[Extracted data entries]

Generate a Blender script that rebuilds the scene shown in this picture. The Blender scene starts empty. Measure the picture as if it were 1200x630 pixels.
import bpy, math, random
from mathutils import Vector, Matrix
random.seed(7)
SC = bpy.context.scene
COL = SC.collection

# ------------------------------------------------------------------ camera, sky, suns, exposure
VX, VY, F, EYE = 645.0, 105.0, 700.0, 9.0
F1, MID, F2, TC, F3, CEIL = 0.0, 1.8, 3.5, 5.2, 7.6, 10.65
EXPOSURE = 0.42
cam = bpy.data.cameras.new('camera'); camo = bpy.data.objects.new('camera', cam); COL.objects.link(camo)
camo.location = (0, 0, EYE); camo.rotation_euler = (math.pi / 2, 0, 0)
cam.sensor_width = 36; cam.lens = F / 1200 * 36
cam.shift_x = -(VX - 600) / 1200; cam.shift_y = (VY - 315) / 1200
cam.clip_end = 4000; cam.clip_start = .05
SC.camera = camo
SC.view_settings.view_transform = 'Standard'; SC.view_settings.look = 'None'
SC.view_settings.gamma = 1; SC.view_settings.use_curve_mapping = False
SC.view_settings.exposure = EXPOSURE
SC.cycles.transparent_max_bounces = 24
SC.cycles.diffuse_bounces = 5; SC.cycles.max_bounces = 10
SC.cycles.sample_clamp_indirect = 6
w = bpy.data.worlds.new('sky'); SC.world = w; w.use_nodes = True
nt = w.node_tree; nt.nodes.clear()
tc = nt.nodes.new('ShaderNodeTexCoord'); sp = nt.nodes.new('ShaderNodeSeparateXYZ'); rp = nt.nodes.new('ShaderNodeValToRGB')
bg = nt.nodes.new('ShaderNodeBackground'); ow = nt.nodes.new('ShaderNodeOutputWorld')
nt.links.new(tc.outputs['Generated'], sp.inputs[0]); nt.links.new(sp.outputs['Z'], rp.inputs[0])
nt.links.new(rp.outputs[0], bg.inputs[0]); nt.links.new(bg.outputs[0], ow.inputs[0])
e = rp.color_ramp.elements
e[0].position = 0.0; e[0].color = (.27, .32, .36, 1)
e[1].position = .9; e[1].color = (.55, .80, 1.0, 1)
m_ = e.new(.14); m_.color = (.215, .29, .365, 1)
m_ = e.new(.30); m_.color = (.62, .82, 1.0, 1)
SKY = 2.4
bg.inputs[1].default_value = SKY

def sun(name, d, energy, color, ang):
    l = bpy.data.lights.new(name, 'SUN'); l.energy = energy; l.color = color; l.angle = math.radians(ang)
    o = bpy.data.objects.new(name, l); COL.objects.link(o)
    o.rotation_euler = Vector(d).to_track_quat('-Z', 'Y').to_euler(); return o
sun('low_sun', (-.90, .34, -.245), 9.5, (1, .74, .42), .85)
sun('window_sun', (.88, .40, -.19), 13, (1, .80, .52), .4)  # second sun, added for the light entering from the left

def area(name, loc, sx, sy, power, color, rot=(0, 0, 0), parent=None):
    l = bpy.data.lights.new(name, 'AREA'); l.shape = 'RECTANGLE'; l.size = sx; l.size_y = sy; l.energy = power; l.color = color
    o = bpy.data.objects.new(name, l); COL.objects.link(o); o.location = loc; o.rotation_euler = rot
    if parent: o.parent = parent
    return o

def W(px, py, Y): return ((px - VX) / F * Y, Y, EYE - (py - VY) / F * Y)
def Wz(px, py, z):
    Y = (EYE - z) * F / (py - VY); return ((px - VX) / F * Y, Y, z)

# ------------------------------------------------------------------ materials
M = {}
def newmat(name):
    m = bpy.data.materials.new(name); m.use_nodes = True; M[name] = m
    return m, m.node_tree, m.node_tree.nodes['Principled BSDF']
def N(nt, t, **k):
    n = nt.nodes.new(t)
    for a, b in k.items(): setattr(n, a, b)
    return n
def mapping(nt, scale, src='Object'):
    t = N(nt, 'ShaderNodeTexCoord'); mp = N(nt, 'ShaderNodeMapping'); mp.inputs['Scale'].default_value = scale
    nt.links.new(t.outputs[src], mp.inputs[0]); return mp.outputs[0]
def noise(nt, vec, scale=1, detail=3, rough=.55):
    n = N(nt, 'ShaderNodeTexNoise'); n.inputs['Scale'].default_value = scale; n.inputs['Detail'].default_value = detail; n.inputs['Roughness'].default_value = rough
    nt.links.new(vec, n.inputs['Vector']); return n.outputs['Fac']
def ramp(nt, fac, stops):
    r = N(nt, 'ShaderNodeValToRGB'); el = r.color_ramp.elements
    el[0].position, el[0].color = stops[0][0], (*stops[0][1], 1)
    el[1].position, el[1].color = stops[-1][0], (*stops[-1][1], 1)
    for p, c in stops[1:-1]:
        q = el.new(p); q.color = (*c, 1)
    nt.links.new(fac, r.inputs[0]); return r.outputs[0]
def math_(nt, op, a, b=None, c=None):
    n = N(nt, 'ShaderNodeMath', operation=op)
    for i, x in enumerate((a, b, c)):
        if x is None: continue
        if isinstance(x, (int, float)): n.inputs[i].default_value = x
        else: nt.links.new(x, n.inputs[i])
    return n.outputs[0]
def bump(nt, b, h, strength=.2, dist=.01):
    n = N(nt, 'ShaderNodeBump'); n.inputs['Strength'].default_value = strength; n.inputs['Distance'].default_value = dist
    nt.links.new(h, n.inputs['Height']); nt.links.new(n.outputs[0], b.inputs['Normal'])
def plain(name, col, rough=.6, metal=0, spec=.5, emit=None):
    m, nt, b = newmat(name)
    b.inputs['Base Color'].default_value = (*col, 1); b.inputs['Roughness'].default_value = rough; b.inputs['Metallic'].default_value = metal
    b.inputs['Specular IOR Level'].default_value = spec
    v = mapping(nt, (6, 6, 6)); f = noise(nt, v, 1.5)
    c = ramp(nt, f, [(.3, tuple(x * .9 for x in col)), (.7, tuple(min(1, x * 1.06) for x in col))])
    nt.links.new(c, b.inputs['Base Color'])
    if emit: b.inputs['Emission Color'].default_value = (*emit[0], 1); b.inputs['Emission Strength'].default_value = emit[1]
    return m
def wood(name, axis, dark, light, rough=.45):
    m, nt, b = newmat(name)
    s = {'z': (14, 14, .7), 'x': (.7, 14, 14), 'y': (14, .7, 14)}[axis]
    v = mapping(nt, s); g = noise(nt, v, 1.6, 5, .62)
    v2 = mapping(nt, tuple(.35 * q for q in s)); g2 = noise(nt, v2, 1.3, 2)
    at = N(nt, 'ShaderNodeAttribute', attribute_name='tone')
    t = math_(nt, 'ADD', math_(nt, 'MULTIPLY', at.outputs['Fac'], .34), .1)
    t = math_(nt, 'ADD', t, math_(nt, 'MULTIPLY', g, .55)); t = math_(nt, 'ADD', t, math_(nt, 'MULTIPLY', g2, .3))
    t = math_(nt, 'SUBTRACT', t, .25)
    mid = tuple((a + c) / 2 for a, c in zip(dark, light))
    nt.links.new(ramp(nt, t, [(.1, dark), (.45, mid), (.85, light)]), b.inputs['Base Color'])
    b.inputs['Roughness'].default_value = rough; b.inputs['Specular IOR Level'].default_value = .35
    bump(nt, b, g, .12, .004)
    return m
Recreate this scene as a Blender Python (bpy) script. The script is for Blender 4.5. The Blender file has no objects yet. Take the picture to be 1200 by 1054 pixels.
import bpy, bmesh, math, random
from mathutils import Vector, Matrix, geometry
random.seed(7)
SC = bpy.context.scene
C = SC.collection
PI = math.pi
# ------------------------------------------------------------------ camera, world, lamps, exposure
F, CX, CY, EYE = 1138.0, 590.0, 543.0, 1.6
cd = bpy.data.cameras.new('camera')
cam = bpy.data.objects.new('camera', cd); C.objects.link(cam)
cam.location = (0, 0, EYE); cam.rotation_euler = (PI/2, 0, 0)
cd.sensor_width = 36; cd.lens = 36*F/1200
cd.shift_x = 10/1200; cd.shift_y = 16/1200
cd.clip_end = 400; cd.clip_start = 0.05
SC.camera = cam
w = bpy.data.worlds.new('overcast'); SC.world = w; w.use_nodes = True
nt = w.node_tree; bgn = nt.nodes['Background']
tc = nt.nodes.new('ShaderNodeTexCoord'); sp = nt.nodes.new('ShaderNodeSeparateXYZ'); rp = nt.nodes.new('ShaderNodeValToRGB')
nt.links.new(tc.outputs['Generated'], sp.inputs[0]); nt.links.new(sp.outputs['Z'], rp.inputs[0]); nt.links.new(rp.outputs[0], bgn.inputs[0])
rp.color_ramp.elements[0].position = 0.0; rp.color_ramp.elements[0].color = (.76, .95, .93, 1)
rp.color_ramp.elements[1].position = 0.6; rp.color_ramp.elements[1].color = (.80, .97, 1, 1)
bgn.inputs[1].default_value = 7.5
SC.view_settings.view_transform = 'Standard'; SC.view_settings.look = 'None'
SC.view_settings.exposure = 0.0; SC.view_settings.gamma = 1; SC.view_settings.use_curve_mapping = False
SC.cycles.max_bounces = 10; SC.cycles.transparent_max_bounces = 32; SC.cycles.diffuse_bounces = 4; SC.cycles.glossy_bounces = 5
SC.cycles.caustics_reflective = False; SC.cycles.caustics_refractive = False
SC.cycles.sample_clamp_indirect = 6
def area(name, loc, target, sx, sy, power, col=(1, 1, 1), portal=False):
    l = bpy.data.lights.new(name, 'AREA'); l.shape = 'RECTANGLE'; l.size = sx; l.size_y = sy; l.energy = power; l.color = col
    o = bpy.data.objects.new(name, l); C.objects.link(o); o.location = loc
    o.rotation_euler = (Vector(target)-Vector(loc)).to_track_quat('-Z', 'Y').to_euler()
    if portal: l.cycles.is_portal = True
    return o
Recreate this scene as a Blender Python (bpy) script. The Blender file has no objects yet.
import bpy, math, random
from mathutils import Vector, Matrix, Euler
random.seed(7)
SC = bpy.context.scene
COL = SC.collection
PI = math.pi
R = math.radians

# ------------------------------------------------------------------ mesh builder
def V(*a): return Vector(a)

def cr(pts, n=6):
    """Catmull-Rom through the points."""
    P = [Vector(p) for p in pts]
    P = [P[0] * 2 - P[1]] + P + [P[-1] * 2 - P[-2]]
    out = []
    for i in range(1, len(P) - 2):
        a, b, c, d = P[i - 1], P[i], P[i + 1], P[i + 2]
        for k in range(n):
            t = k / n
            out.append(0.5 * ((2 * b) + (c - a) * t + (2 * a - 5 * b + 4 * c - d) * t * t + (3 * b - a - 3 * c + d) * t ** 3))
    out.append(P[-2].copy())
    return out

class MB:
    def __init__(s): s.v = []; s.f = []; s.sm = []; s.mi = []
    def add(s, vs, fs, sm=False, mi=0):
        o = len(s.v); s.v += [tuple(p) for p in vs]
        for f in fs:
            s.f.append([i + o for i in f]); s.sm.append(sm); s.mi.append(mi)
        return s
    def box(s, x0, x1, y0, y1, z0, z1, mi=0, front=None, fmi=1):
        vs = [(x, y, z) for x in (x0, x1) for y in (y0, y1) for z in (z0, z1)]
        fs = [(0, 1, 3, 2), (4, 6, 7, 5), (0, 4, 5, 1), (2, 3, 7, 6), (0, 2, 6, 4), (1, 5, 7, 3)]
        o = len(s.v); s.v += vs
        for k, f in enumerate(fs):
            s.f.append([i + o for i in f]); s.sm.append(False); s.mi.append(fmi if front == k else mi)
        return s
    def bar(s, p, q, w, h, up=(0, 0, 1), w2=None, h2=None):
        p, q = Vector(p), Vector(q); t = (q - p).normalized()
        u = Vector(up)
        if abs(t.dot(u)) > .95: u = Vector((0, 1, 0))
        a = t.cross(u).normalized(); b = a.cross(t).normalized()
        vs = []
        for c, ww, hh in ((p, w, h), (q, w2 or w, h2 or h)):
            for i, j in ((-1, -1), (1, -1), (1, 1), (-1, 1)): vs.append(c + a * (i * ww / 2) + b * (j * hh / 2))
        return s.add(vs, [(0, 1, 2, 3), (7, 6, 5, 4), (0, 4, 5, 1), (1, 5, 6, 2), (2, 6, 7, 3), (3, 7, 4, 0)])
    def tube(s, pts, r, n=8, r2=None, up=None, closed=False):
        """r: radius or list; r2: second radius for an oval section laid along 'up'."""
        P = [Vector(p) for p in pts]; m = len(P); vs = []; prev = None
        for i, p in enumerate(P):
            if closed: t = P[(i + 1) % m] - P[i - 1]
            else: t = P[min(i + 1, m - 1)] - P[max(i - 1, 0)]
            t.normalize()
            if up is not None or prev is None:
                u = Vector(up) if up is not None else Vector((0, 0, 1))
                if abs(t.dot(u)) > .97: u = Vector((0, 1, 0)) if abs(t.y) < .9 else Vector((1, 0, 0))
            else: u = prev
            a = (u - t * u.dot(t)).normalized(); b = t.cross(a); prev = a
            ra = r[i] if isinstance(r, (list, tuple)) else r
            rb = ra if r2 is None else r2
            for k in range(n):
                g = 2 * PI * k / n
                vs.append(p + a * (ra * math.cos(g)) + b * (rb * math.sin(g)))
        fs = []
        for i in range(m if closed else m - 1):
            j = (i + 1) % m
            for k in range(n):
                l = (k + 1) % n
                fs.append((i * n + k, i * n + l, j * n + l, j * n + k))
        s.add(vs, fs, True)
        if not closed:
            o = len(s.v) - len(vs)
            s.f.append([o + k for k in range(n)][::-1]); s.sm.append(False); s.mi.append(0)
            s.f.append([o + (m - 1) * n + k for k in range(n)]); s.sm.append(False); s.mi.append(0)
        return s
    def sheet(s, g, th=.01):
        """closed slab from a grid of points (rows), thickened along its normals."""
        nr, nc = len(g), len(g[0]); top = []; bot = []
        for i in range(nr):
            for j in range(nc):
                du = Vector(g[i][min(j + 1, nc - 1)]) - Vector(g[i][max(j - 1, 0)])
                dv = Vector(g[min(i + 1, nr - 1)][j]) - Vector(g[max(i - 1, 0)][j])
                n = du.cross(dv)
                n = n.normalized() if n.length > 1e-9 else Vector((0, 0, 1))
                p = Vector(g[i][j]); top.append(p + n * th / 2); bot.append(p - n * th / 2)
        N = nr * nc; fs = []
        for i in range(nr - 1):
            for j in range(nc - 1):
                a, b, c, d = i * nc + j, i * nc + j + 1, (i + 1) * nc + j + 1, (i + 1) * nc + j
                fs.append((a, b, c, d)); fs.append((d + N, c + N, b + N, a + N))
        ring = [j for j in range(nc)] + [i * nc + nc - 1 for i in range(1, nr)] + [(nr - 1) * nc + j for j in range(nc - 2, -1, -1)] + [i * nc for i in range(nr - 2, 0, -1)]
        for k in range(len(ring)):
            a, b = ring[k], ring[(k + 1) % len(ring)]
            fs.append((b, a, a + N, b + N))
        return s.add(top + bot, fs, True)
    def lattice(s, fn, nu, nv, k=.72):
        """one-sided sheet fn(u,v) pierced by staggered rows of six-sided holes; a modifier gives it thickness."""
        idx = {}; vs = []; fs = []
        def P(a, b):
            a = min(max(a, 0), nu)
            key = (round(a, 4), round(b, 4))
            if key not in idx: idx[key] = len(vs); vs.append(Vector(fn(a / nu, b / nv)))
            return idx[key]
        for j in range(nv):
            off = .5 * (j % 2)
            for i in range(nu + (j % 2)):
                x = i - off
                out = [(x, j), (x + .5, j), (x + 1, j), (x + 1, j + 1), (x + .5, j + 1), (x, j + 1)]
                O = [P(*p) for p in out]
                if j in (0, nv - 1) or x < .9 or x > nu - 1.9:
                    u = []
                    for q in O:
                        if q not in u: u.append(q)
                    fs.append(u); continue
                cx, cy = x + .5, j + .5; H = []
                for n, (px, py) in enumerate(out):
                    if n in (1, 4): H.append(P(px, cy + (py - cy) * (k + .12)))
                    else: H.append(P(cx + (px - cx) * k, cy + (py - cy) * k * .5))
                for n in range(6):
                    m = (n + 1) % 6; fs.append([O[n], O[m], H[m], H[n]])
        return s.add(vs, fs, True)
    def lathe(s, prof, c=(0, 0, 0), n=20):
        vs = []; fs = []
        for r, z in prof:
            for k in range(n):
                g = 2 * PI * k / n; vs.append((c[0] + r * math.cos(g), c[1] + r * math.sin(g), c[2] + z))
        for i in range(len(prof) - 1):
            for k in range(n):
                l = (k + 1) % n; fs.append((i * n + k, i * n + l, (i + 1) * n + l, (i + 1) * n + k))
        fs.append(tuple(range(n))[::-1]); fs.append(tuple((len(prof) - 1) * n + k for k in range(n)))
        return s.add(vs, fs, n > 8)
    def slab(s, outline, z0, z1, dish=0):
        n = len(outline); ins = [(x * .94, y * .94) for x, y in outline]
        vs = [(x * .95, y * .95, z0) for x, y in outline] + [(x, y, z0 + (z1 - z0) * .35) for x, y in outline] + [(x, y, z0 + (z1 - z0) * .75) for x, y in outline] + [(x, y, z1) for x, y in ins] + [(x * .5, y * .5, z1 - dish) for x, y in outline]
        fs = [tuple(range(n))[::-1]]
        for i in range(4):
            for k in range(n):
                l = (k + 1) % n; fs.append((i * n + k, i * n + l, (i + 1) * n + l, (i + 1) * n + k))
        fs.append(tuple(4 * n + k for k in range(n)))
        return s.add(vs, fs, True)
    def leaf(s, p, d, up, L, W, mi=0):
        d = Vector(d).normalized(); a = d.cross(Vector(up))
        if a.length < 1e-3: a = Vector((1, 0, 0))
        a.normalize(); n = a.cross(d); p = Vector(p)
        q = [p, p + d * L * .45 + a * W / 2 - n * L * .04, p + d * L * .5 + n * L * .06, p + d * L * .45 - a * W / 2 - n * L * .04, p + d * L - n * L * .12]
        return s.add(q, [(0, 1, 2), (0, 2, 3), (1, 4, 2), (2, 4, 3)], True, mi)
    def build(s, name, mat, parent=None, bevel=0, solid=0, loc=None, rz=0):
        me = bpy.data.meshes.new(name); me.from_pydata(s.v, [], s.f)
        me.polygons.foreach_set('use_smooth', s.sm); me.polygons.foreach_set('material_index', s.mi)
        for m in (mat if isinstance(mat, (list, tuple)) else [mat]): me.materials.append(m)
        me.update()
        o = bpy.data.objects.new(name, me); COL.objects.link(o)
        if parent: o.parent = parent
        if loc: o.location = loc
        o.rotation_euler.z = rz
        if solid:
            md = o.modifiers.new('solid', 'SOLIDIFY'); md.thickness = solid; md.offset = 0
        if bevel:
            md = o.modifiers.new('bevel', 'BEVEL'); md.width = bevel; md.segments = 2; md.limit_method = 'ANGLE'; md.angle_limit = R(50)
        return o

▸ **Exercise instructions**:
Copy out all lines from the material above that contain the string "file".

▸ **Complete output**:
Recreate this scene as a Blender Python (bpy) script. The script is for Blender 4.5. The Blender file has no objects yet. Take the picture to be 1200 by 1054 pixels.
Recreate this scene as a Blender Python (bpy) script. The Blender file has no objects yet.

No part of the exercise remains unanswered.